## WHAT YOU WILL DO
Copy out, from the entries below, each line holding the string "script".

## LISTING
◇ ◇ ◇ ◇
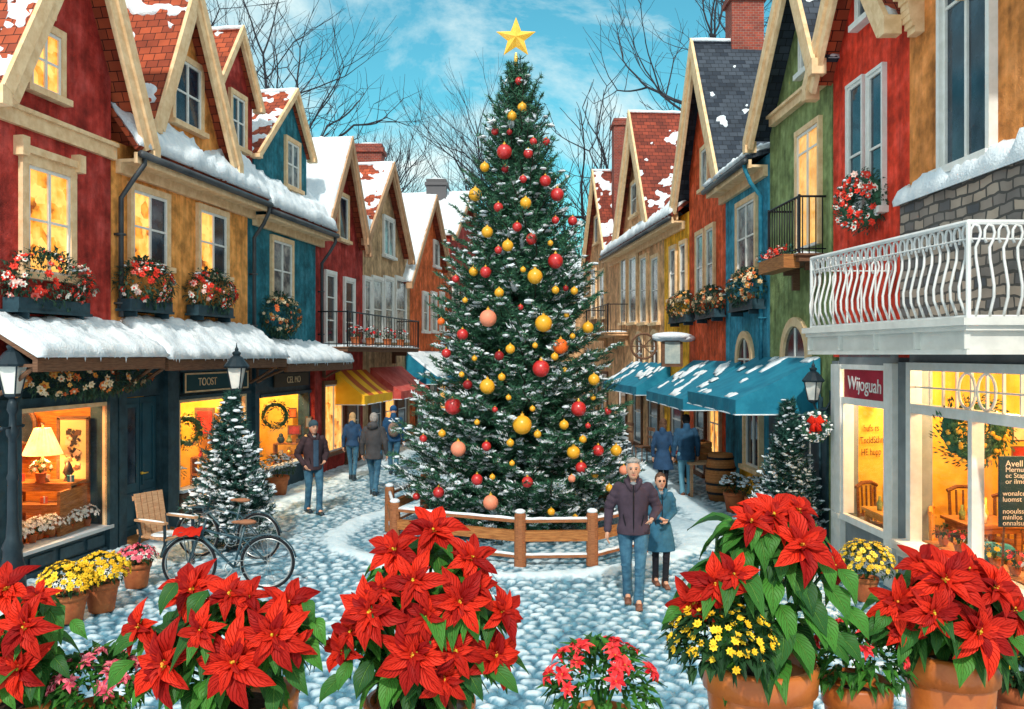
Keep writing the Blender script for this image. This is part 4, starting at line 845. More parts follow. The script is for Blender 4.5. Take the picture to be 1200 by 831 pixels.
def bush(name, label, c, r, m_leaf, blooms, m_bloom, potr, poth, group=None, rl=(.04, .07), br=.02, nl=260, zs=.8, up=-.1, snow=0, potm=TERRA, cat='potted plant', full=False):
    """rounded flowering pot plant: leaves through the dome, flowers on its surface"""
    root = thing(name, label, cat, c, rnd(0, 6), group); pot(root, potr, poth, m=potm); cz = poth+r*zs*.55
    L_ = MB(); 
    for _ in range(nl):
        d = rdir(-.5); k = rnd(.45, 1)**.5; ll = rnd(*rl); leaf(L_, Vector((d.x*r, d.y*r, d.z*r*zs))*k*.93+Vector((0, 0, cz)), d+Vector((rnd(-.6, .6), rnd(-.6, .6), rnd(-.4, .4))), (0, 0, 1), ll, ll*.55, droop=rnd(.1, .6), n=2)
    for _ in range(6): L_.tube([(0, 0, poth*.9), (rnd(-.3, .3)*r, rnd(-.3, .3)*r, cz)], .006, 4); 
    if L_.uv is not None: L_.uv += [(0, 0)]*(len(L_.v)-len(L_.uv))
    part('foliage', L_, m_leaf, root)
    if blooms:
        B = MB()
        for i in range(blooms):
            z = 1-(i+.5)/blooms*(1-up if not full else 1.4); a = i*2.399; s = math.sqrt(max(0, 1-z*z)); d = Vector((s*math.cos(a), s*math.sin(a), z)); d = (d+rdir()*.15).normalized()
            q = Vector((d.x*r, d.y*r, d.z*r*zs))*rnd(.93, 1.08)+Vector((0, 0, cz)); blossom(B, q, d+Vector((0, 0, .25)), br*rnd(.8, 1.3), 7)
        part('blossoms', B, m_bloom, root, kind='stuff' if blooms > 100 else None)
    if snow:
        S = MB()
        for _ in range(snow):
            d = rdir(.1); q = Vector((d.x*r, d.y*r, d.z*r*zs))*rnd(.85, 1.02)+Vector((0, 0, cz)); S.ball(q, (rnd(.02, .05), rnd(.02, .05), rnd(.012, .02)), 7, 5)
        part('snow', S, SNOW, root, smooth=True)
    return root
def bushpx(name, label, u, rimv, Yc, ledge, r, ml, nb, mb_, potr, group, **k):
    p = at(u, rimv, Yc); return bush(name, label, (p.x, Yc, ledge), r, ml, nb, mb_, potr, p.z-ledge, group, **k)
GP2 = 'small flowering pots along the front of the picture'
def smallpoin(name, label, u, vc, rimv, Yc, potr, r, n, bm, group, low=.85, br=(.026, .04)):
    p = at(u, rimv, Yc); root = bush(name, label, (p.x, Yc, 1.5), r, LEAFG, 0, None, potr, p.z-1.5, group, rl=(.04, .075), nl=330, potm=TERRAG); cz = p.z-1.5+r*.44
    root.rotation_euler.z = 0
    for i in range(n):
        z = 1-(i+.5)/n*low; a = i*2.399+rnd(-.4, .4); s = math.sqrt(1-z*z); d = (Vector((s*math.cos(a), s*math.sin(a), z))+rdir()*.18).normalized(); q = Vector((d.x*r, d.y*r, d.z*r*.8))*1.02+Vector((0, 0, cz)); b_, c_ = poinsettia_bloom(q, d+Vector((0, -.3, .3)), rnd(*br), 6)
        o = part('bloom', b_, bm, root); part('flower_centre', c_, CYA, o)
smallpoin('potted_azalea', 'small pink flowering plant low between the two leftmost poinsettias', 115, 0, 826, 3.1, .1, .15, 34, PINK, GP2)
smallpoin('potted_azalea', 'small crimson flowering plant low in front, right of the centre cone', 705, 0, 836, 3.1, .13, .2, 21, CRIM, GP2, .6, (.035, .052))
bigpot = [o for o in COL.objects if o.get('label', '').startswith('tall leafy poinsettia')][0]
pr_ = bushpx('primrose', 'x', 845, 778, 2.86, 1.5, .17, LEAFD, 170, YELL, .07, None, br=.014, zs=.8, nl=420)
for o in [x for x in COL.objects if x.parent is pr_]:
    if o.name.startswith(('pot', 'soil')): bpy.data.objects.remove(o)
    else: o.parent = bigpot; o.location = pr_.location-bigpot.location; o['label'] = 'yellow primroses' if o.name.startswith('bloss') else 'primrose leaves'
bpy.data.objects.remove(pr_)
smallpoin('potted_azalea', 'dark leaved plant with few crimson flowers between the two right poinsettias', 1004, 0, 796, 3.05, .12, .16, 14, CRIM, GP2)
bushpx('potted_primrose', 'small dark pot with yellow flowers cut by the lower right corner', 1192, 800, 3.35, 1.5, .09, LEAFD, 14, YELL, .08, GP2, br=.016)

# ---- pots standing on the street
def gz(u, v): Y = CAMZ*1000/(v-415.5); return Vector(((u-600)/1000*Y, Y, 0))
GP3 = 'pots of flowers outside the left shops'
p = gz(80, 728); bush('potted_chrysanthemum', 'front pot of bright yellow chrysanthemums below the left shop window', p, .31, LEAFD, 140, YELL, .215, .33, GP3, br=.038, nl=480, zs=.72)
p = gz(119, 716); bush('potted_chrysanthemum', 'yellow chrysanthemum pot just behind another by the left shop', p, .3, LEAFD, 140, YELL, .2, .36, GP3, br=.038, nl=480, zs=.72)
p = gz(160, 688); bush('potted_cyclamen', 'terracotta pot of pink and white flowers nearest the wooden chair', p, .24, LEAFD, 60, PINK, .19, .33, GP3, br=.036, nl=360, zs=.6)
p = gz(325, 580); bush('potted_shrub', 'snow-dusted green shrub in terracotta pot left of the man in brown jacket', p, .4, LEAFD, 0, None, .26, .42, GP3, rl=(.06, .1), nl=260, snow=70)
GP4 = 'pots outside the right shops'
p = gz(1015, 704); bush('potted_chrysanthemum', 'yellow flowered ball in a small terracotta pot before the white cafe', p, .34, LEAFD, 150, mat('dull_yellow_petal', (.55, .36, .02), (.8, .6, .08), kind='island'), .15, .3, GP4, br=.034, nl=480, zs=.85)
p = gz(861, 600); bush('potted_shrub', 'snowy shrub in a terracotta pot, left of the pair under the big awning', p, .3, LEAFD, 0, None, .22, .4, GP4, rl=(.05, .09), nl=220, snow=60)
p = gz(886, 606); bush('potted_shrub', 'snowy shrub in a terracotta pot, next to the right small fir', p, .3, LEAFD, 0, None, .22, .4, GP4, rl=(.05, .09), nl=220, snow=60)

# ============================================================ FLOWER BOXES, WREATHS, GARLAND
def flower_box(name, label, w, u0, u1, v0, v1, t=.28, mix=BOXRED, group='flower boxes under the windows', n=None, snow=0, boxed=True):
    Y0, Y1 = sorted((w.Yu(u0, t), w.Yu(u1, t))); Yc = (Y0+Y1)/2; zt, zb = w.Z(v0, Yc), w.Z(v1, Yc); L_ = Y1-Y0; H = zt-zb
    root = thing(name, label, 'flower box', w.P(Yc, t*.6, zb), math.atan2(w.T.y, w.T.x)); sg = 1 if w.left else -1
    if group: root['group'] = group
    if boxed:
        b = MB(); b.box((0, 0, .09), (L_*.78, .24, .2)); b.box((0, 0, .01), (L_*.82, .27, .04))
        for x in (-L_*.3, L_*.3): b.box((x, -sg*.0, -.05), (.03, .26, .09))
        part('box', b, DKBLUE, root)
    F = MB(); B = MB(); cz = H*.54; sx, sz = L_*.5, H*.5; n = n or int(150*L_*H/.5)+40; n = min(n, 260)
    for _ in range(n*4):
        d = rdir(); q = Vector((d.x*sx*(1-.12*abs(d.z)), d.y*.26, d.z*sz))*rnd(.5, 1)**.6+Vector((0, 0, cz)); ll = rnd(.06, .13); leaf(F, q, d+rdir()*.6, (0, 0, 1), ll, ll*.5, n=2)
    nb = int(n*.22)
    for _ in range(nb):
        d = rdir(-.8); d.y = -abs(d.y) if w.left else abs(d.y)
        if w.left: pass
        q = Vector((d.x*sx*.95, d.y*.28, d.z*sz*.9))*rnd(.93, 1.04)+Vector((0, 0, cz)); blossom(B, q, d, rnd(.04, .075))
    part('foliage', F, BOXLEAF, root); part('blossoms', B, mix, root, kind='stuff' if nb > 100 else None)
    if snow:
        S = MB()
        for _ in range(snow): d = rdir(.2); S.ball(Vector((d.x*sx, d.y*.25, d.z*sz))*.95+Vector((0, 0, cz)), (rnd(.03, .07), rnd(.03, .06), .02), 7, 5)
        part('snow', S, SNOW, root, smooth=True)
    return root
random.seed(5)
flower_box('flower_box', 'widest flower box with red and white blooms on the dark red house', WL, 10, 118, 298, 368, snow=8)
flower_box('flower_box', 'left flower box of the ochre house, red and white blooms', WL, 147, 210, 306, 366, snow=6)
flower_box('flower_box', 'right flower box of the ochre house, red and white blooms', WL, 227, 280, 318, 371, snow=6)
flower_box('flower_box', 'round hanging basket of gold and orange blooms on the teal house', WL, 314, 355, 346, 398, mix=BOXMIX, snow=3, boxed=False)
flower_box('flower_box', 'hanging basket of mixed blooms on the sky blue house', WR, 851, 886, 316, 364, mix=BOXMIX, snow=5)
flower_box('flower_box', 'hanging basket under the orange-red house windows', WR, 812, 841, 337, 373, mix=BOXMIX, snow=5)
flower_box('flower_box', 'small hanging basket on the yellow house', WF, 781, 807, 343, 378, mix=BOXMIX, snow=4)
gr = flower_box('garland', 'long evergreen garland with gold blooms under the snowy left canopy', WL, 40, 196, 427, 466, t=.55, mix=BOXMIX, group=None, boxed=False, n=260); gr['category'] = 'garland'
def wreath(name, label, c, nrm, r, th, mix, n=300, bow=True, loc=None, group=None, snow=0, nm=None, nbl=40):
    root = thing(name, label, 'wreath', c, 0, group); nrm = Vector(nrm).normalized(); a = Vector((0, 0, 1)).cross(nrm).normalized(); b = Vector((0, 0, 1)); F = MB(); B = MB(); S = MB()
    for _ in range(n):
        t = rnd(0, 6.283); rad = a*math.cos(t)+b*math.sin(t); p = rdir(); off = (rad*p.x+nrm*abs(p.y)*.9+rad.cross(nrm)*p.z*.4)*th; q = rad*r+nrm*th*.2+off*rnd(.6, 1); d = off.normalized()+rad.cross(nrm)*.8; ll = min(th*rnd(.6, 1.0), rnd(.04, .065)); leaf(F, q, d, nrm, ll, ll*.42, n=2)
    F2 = MB(); F2.tube([a*(r*math.cos(t))+b*(r*math.sin(t))+nrm*th*.35 for t in np.linspace(0, 6.283, 33)], [th*.42*(1+.2*math.sin(k*2.3)) for k in range(33)], 9, cap=False); part('ring', F2, NEEDLE, root, smooth=True)
    for _ in range(nbl):
        t = rnd(0, 6.283); rad = a*math.cos(t)+b*math.sin(t)
        if mix is GOLD: B.ball(rad*(r+rnd(-.5, .5)*th)+nrm*th*rnd(.9, 1.1), rnd(.018, .032), 8, 6); continue
        blossom(B, rad*(r+rnd(-.7, .7)*th)+nrm*th*rnd(.75, 1), nrm+rdir()*.4, th*rnd(.2, .32))
    part('foliage', F, nm or NEEDLEB, root); part('blossoms', B, mix, root)
    if snow:
        for _ in range(snow): t = rnd(0, 6.283); rad = a*math.cos(t)+b*math.sin(t); S.ball(rad*(r+rnd(-.8, .8)*th)+nrm*th*.7, (.03, .03, .018), 7, 5)
        part('snow', S, SNOW, root, smooth=True)
    if bow:
        W = MB(); z0 = Vector((0, 0, r*.55))+nrm*th
        for s in (-1, 1):
            W.tube([z0, z0+a*s*r*.35+b*r*.22, z0+a*s*r*.5, z0+a*s*r*.3-b*r*.12, z0], [.03, .06, .06, .05, .02], 6); W.tube([z0, z0+a*s*r*.2-b*r*.5, z0+a*s*r*.3-b*r*.95], [.03, .045, .05], 6)
        W.ball(z0, .05, 8, 6); part('bow', W, BRACT, root, smooth=True)
    return root
y = WR.Yu(1008, .2); wreath('wreath', 'big wreath with red and white blooms on the scarlet house', WR.P(y, .12, WR.Z(237, y)), WR.N+Vector((0, -.55, 0)), .27, .2, BOXRED, n=1300, bow=False, snow=40, nbl=60, nm=BOXLEAF)

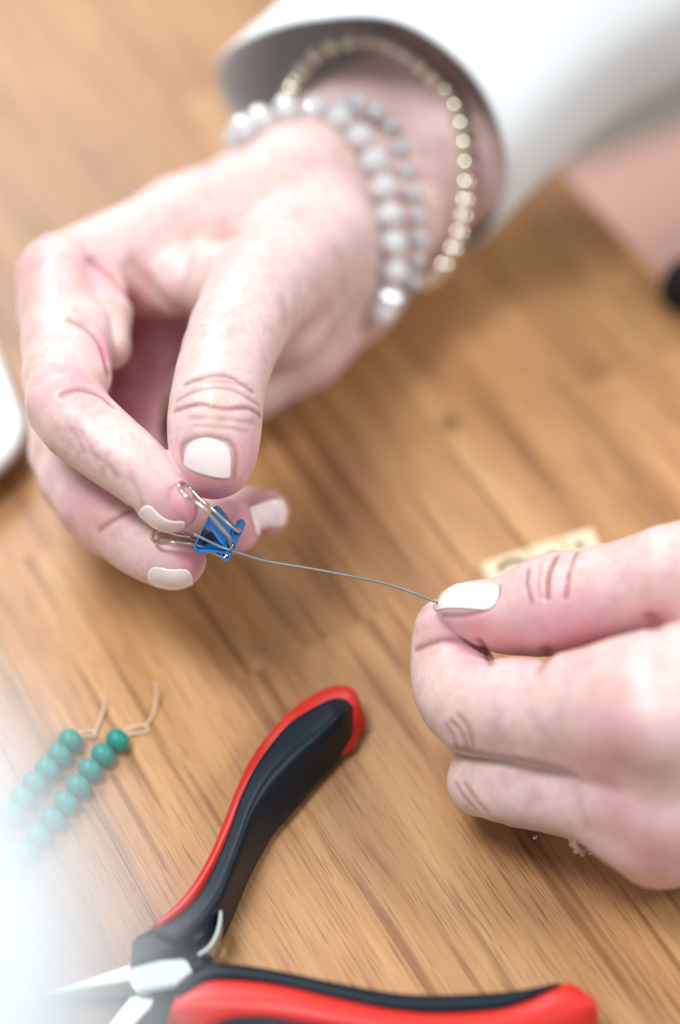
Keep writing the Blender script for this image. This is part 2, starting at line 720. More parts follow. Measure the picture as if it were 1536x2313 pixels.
◇ ◇ ◇ ◇
## SOLUTION FOR THIS PROBLEM
Keep writing the Blender script for this image. This is part 4, starting at line 845. More parts follow. The script is for Blender 4.5. Take the picture to be 1200 by 831 pixels.
Keep writing the Blender script for this image. This is part 2, starting at line 720. More parts follow. Measure the picture as if it were 1536x2313 pixels.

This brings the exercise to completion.